2. Too Beautiful for You - Rod Liddle
The Sunday Time's enemy of Political Correctness in an earlier incarnation (2003) as a writer of short stories. Full of the f- and c- words, sexually explicit (way too much information), these are the chronicles of alienated small-time folk in the metropolis. Genuinely insightful, macabre and funny.
3. Shadow of the Giant - Orson Scott Card
The latest 'final installment' in the Ender/Shadow saga.

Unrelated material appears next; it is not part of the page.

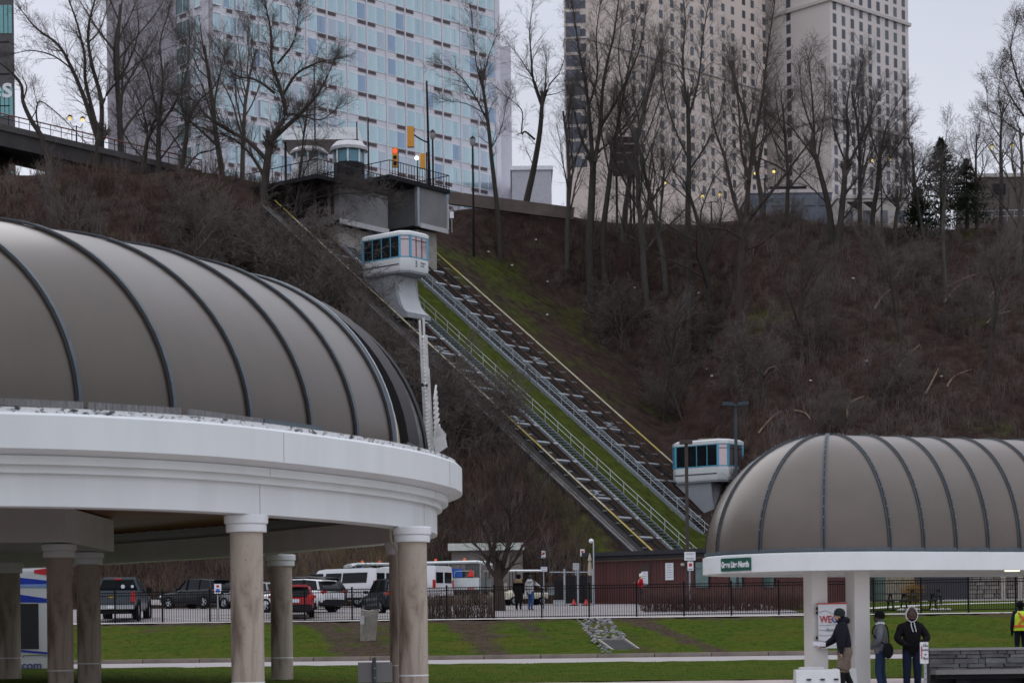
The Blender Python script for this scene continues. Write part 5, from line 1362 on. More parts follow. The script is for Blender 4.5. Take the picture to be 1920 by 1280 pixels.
spots = [ # px, distance, proto, scale, label
 (236, 151, 1, .95, 'bare tree behind the bridge at the left edge of the hotel end wall'), (420, 152, 0, .95, 'bare tree partly hidden by the big spreading tree, on its left'), (455, 149, 3, .8, 'thin upright bare tree just left of the thick spreading trunk'),
 (560, 150, 4, .8, 'small bare tree in front of the white entrance canopy'), (1062, 161, 3, .9, 'bare tree at the left glazed edge of the left beige tower'), (1168, 162, 3, 1.05, 'upright bare tree right behind the dark sign board'),
 (1212, 158, 1, .95, 'bare tree just right of the dark sign board'), (1248, 158, 3, .95, 'upright bare tree in front of the paired tower windows, left of the tall middle tree'), (1335, 152, 0, .95, 'bare tree right of the tall middle tree on the hilltop'), (1430, 156, 3, .8, 'thin bare tree at the joint between the two beige towers'),
 (1475, 154, 2, .9, 'small bare tree above the blue grey building'), (1612, 156, 3, .8, 'thin bare tree behind the funnel canopies'), (1712, 155, 2, .75, 'small bare tree left of the conifers against the sky'), (1735, 153, 4, .9, 'low bare tree in front of the conifer foot'),
 (1832, 156, 2, .7, 'small bare tree between conifer and slim right tree'), (1905, 149, 1, .75, 'bare tree below the crown at the right edge'), (1240, 147, 4, .95, 'leaning small bare tree on the slope right of the grass strip'), (1500, 139, 2, .75, 'bare tree mid slope right of the broad forked tree'),
 (1690, 138, 4, .9, 'small bare tree on the right slope below the pale tower corner'), (1850, 136, 4, 1.0, 'small bare tree on the slope near the right edge'), (1180, 160, 4, .9, 'small bare tree on the upper slope under the many stemmed tree'), (640, 127, 4, .75, 'scrubby bare tree left of the upper incline car'), (560, 124, 4, .75, 'scrubby bare tree above the pavilion vault'),
 (430, 128, 2, .6, 'scrubby bare tree on the left slope above the pavilion roof'), (140, 135, 4, .8, 'scrubby bare tree low on the far left slope'), (720, 121, 4, .62, 'scrubby bare tree in front of the left track below the upper car'),
 (350, 134, 4, .85, 'scrubby bare tree on the left slope under the bridge end')]
SCR = 'scrubby bare tree in the tangle along the left side of the left track'
def on_left(t, s):      # photo column and distance of a place beside the left track
    q_ = trk(t, s); return pix(q_)[0], q_.y
for i in range(17):
    t_ = 6.5+13*i/16+RNG.uniform(-.3, .3); a_, b_ = on_left(t_, -3.0-RNG.uniform(0, 3.0)); spots.append((a_, b_, 5+i % 2, RNG.uniform(.75, 1.15), SCR))
RSC = 'low tangled bare shrub on the right slope'
for px_, D_ in ((1150, 156), (1285, 146), (1420, 137), (1540, 140), (1590, 131), (1700, 134), (1725, 147), (1840, 142), (1660, 124), (1860, 124), (1480, 123), (1310, 152)):
    spots.append((px_+RNG.uniform(-15, 15), D_, 5+RNG.integers(2), RNG.uniform(.55, 1.0), RSC))
first = {}
for px, D, k, s_, lb in spots:
    r_ = ray(px, 400); x = r_.x*D; z = TZ(x, D)
    if k not in first:
        T, C = protos[k]; o = tree_thing(lb, T, C, (x, D, z), *mats_t[k], group='bare trees on the slope and hilltop'); first[k] = o
    else:
        o = copy_tree(first[k]); place(o, (x, D, z), label=lb)
    if lb == SCR: o['group'] = 'scrub along the left track'
    if lb == RSC: o['group'] = 'tangled shrubs on the right slope'
    o.scale = (s_, s_, s_); o.rotation_euler = (RNG.uniform(-.3, .3)*(k > 4), RNG.uniform(-.3, .3)*(k > 4), RNG.uniform(0, 6.28))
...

It's an easy read, a page turner, describing the process whereby Peter ends up as the Hegemon of a united world and the Battle School graduates are removed off-Earth where they can cause no more nationalistic trouble.
I tend to share the popular view that all multi-volume sagas exhibit a gentle decline of quality - each successive book being 30% worse than its predecessor. I'm not completely sure this applies here. Card says some interesting things about the religions of the world - in particular Islam. Published in 2005, the themes of this novel are quite contemporary about such matters and Card is clearly not impressed.
Anyway, the door has been carefully left ajar for a further novel in the series, as the woman with an implanted embryo leaves for a colony planet. Is it the monster Achilles as she believes? Or is it the missing ninth child of Bean?
4. Imperium - Robert Harris
Clare is currently reading this, so I have to wait my turn.
5. Narziss and Goldmund - Hermann Hesse (Narziss = Narcissus)
Best known for the stupendous Glass Bead Game, this is a precursor to some of the themes in that Nobel-prize-winning book. To be truthful I skimmed through it: it's a lesser work mostly devoted to descriptions of Goldmund seducing myriads of women - a 1930s soft-porn extravaganza. The novel contrasts a sensual, hedonistic (dionysian) lifestyle to the ascetic life of the mind. Right.
6. Spin
Perhaps I should mention Book 2 of my Quantum Mechanics course, where I've just finished the chapter on spin. Is this strange or what? The critical point seems to be to keep track of spin orientation in real space vs. spin eigenvectors in spin space. For example spin-up and spin-down directions in real space are at 180° to each other. Their corresponding eigenvectors - forming a basis in spin-space - are at right angles.